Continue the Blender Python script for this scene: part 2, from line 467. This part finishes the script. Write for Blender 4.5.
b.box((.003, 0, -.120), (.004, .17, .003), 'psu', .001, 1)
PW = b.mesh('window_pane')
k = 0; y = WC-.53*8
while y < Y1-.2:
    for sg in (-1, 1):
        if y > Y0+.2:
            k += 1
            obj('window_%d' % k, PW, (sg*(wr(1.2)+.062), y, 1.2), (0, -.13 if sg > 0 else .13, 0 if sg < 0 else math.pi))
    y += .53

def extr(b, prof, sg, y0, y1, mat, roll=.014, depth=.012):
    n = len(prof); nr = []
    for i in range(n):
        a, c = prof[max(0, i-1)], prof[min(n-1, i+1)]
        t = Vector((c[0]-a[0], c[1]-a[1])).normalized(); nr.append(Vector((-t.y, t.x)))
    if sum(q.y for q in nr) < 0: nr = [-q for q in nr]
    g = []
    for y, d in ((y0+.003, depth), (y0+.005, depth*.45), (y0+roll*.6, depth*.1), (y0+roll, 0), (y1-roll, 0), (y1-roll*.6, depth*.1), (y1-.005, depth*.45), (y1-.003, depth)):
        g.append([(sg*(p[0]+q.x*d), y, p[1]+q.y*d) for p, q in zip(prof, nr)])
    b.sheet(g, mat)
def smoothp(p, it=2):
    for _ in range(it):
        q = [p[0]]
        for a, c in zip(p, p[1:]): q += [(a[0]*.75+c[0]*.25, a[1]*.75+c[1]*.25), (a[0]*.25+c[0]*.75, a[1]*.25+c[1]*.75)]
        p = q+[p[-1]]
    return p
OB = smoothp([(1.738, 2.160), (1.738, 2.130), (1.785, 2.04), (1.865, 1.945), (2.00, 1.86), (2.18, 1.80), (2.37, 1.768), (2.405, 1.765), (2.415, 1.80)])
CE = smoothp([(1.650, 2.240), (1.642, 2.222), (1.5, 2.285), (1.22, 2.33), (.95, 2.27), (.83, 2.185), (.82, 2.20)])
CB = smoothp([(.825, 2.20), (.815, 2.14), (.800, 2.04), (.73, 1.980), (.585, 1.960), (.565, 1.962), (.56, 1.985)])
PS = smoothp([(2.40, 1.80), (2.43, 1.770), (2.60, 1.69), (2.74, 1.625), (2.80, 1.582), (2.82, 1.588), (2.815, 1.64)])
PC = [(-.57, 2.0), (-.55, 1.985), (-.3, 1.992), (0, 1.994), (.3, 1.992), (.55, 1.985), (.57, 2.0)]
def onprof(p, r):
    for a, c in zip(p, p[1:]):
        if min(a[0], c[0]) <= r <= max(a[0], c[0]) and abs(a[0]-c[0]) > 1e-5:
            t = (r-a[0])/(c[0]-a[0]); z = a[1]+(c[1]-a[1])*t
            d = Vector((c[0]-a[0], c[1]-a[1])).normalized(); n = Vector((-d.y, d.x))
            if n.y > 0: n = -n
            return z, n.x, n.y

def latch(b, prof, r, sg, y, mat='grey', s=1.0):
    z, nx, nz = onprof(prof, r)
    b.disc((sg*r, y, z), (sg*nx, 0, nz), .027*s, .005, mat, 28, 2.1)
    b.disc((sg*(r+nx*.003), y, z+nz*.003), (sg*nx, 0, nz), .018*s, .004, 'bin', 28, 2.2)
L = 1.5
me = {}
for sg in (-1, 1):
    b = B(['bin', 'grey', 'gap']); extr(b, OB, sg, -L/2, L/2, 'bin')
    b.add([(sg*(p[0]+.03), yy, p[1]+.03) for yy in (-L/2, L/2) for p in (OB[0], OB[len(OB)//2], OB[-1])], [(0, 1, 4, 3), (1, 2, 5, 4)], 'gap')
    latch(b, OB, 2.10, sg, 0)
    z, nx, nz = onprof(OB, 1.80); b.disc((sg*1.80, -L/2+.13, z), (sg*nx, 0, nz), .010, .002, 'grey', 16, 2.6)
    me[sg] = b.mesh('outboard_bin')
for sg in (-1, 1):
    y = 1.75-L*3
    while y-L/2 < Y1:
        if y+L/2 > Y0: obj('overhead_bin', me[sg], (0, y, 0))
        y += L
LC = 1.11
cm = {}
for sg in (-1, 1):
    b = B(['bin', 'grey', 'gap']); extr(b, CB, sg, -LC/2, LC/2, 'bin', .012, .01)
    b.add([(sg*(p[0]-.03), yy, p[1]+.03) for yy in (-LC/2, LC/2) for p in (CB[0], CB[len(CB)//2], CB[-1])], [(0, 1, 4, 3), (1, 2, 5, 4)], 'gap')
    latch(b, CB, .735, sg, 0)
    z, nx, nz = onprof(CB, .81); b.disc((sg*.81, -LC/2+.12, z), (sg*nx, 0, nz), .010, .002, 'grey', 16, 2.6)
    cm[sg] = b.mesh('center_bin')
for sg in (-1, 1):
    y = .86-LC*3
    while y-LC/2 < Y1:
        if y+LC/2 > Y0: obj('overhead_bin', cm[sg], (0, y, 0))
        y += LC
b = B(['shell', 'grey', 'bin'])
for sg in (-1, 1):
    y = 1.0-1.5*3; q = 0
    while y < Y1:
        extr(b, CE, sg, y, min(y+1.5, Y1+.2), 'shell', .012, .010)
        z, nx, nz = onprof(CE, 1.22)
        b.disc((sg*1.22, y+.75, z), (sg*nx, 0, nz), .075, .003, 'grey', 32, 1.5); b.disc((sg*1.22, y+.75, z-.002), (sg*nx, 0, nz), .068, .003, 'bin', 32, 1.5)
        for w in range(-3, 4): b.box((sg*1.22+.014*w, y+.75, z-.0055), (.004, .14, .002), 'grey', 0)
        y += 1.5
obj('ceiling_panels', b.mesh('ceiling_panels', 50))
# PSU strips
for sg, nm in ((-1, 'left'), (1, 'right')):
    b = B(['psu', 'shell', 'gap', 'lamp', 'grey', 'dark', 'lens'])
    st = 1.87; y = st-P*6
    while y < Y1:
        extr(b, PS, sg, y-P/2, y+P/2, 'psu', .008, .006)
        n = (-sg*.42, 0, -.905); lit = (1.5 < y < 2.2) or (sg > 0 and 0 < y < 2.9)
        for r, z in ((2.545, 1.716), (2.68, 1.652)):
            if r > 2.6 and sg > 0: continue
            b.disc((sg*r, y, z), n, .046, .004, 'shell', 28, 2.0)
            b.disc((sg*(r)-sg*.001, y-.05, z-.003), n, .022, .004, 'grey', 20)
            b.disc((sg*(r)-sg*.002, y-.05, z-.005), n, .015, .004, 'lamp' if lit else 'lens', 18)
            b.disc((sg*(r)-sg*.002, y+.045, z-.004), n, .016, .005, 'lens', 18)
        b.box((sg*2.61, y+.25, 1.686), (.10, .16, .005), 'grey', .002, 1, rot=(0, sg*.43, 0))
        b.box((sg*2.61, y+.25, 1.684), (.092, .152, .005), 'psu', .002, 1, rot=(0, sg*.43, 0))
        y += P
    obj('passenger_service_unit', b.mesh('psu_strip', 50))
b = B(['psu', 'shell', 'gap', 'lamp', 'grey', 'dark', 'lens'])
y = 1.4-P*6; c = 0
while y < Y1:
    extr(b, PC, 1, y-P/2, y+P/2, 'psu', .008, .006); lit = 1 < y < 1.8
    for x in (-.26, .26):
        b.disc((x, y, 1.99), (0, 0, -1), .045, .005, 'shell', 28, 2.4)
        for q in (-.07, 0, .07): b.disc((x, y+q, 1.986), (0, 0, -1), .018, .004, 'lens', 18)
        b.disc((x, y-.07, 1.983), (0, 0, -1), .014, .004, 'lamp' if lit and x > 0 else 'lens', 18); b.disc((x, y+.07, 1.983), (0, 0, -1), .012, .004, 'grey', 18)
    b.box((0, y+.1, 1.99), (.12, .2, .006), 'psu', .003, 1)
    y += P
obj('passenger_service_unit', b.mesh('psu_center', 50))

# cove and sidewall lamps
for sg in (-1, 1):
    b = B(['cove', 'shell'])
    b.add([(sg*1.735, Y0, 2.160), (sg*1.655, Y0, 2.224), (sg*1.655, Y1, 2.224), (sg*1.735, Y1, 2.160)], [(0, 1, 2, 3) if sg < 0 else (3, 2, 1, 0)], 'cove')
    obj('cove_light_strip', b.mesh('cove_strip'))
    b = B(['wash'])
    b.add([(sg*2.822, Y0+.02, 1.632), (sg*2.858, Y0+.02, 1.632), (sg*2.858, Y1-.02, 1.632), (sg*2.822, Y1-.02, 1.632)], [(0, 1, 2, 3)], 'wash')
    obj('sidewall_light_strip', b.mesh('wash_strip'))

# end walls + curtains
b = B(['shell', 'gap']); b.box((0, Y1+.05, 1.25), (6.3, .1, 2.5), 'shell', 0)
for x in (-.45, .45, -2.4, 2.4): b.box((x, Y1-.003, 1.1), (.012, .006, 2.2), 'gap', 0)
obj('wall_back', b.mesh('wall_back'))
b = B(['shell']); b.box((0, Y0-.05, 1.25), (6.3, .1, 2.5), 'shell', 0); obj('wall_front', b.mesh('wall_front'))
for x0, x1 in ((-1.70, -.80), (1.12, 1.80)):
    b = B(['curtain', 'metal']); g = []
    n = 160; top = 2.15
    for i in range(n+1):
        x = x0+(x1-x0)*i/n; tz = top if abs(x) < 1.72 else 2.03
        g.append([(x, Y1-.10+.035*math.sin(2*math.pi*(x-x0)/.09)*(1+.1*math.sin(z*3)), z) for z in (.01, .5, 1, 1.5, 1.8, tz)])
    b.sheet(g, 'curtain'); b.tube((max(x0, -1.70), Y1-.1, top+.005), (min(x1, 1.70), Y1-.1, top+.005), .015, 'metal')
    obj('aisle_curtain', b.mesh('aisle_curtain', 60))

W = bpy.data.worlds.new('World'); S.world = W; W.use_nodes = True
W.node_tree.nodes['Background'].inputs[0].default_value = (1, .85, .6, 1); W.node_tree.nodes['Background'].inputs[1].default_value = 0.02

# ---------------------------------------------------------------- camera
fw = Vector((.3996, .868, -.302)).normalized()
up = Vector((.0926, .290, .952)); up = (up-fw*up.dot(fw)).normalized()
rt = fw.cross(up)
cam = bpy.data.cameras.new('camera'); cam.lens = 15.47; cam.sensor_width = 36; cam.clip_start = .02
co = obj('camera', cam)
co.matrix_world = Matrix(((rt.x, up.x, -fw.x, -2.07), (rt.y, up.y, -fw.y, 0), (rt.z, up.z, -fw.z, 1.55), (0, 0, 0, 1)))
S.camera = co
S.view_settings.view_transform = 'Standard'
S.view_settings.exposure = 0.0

--- --- ---

(Work to do) Please write out exactly the lines from the start of the data through the line that contains "return z, n.x, n.y", both ends included, and nothing else.

(Written reply)
Continue the Blender Python script for this scene: part 2, from line 467. This part finishes the script. Write for Blender 4.5.
b.box((.003, 0, -.120), (.004, .17, .003), 'psu', .001, 1)
PW = b.mesh('window_pane')
k = 0; y = WC-.53*8
while y < Y1-.2:
    for sg in (-1, 1):
        if y > Y0+.2:
            k += 1
            obj('window_%d' % k, PW, (sg*(wr(1.2)+.062), y, 1.2), (0, -.13 if sg > 0 else .13, 0 if sg < 0 else math.pi))
    y += .53

def extr(b, prof, sg, y0, y1, mat, roll=.014, depth=.012):
    n = len(prof); nr = []
    for i in range(n):
        a, c = prof[max(0, i-1)], prof[min(n-1, i+1)]
        t = Vector((c[0]-a[0], c[1]-a[1])).normalized(); nr.append(Vector((-t.y, t.x)))
    if sum(q.y for q in nr) < 0: nr = [-q for q in nr]
    g = []
    for y, d in ((y0+.003, depth), (y0+.005, depth*.45), (y0+roll*.6, depth*.1), (y0+roll, 0), (y1-roll, 0), (y1-roll*.6, depth*.1), (y1-.005, depth*.45), (y1-.003, depth)):
        g.append([(sg*(p[0]+q.x*d), y, p[1]+q.y*d) for p, q in zip(prof, nr)])
    b.sheet(g, mat)
def smoothp(p, it=2):
    for _ in range(it):
        q = [p[0]]
        for a, c in zip(p, p[1:]): q += [(a[0]*.75+c[0]*.25, a[1]*.75+c[1]*.25), (a[0]*.25+c[0]*.75, a[1]*.25+c[1]*.75)]
        p = q+[p[-1]]
    return p
OB = smoothp([(1.738, 2.160), (1.738, 2.130), (1.785, 2.04), (1.865, 1.945), (2.00, 1.86), (2.18, 1.80), (2.37, 1.768), (2.405, 1.765), (2.415, 1.80)])
CE = smoothp([(1.650, 2.240), (1.642, 2.222), (1.5, 2.285), (1.22, 2.33), (.95, 2.27), (.83, 2.185), (.82, 2.20)])
CB = smoothp([(.825, 2.20), (.815, 2.14), (.800, 2.04), (.73, 1.980), (.585, 1.960), (.565, 1.962), (.56, 1.985)])
PS = smoothp([(2.40, 1.80), (2.43, 1.770), (2.60, 1.69), (2.74, 1.625), (2.80, 1.582), (2.82, 1.588), (2.815, 1.64)])
PC = [(-.57, 2.0), (-.55, 1.985), (-.3, 1.992), (0, 1.994), (.3, 1.992), (.55, 1.985), (.57, 2.0)]
def onprof(p, r):
    for a, c in zip(p, p[1:]):
        if min(a[0], c[0]) <= r <= max(a[0], c[0]) and abs(a[0]-c[0]) > 1e-5:
            t = (r-a[0])/(c[0]-a[0]); z = a[1]+(c[1]-a[1])*t
            d = Vector((c[0]-a[0], c[1]-a[1])).normalized(); n = Vector((-d.y, d.x))
            if n.y > 0: n = -n
            return z, n.x, n.y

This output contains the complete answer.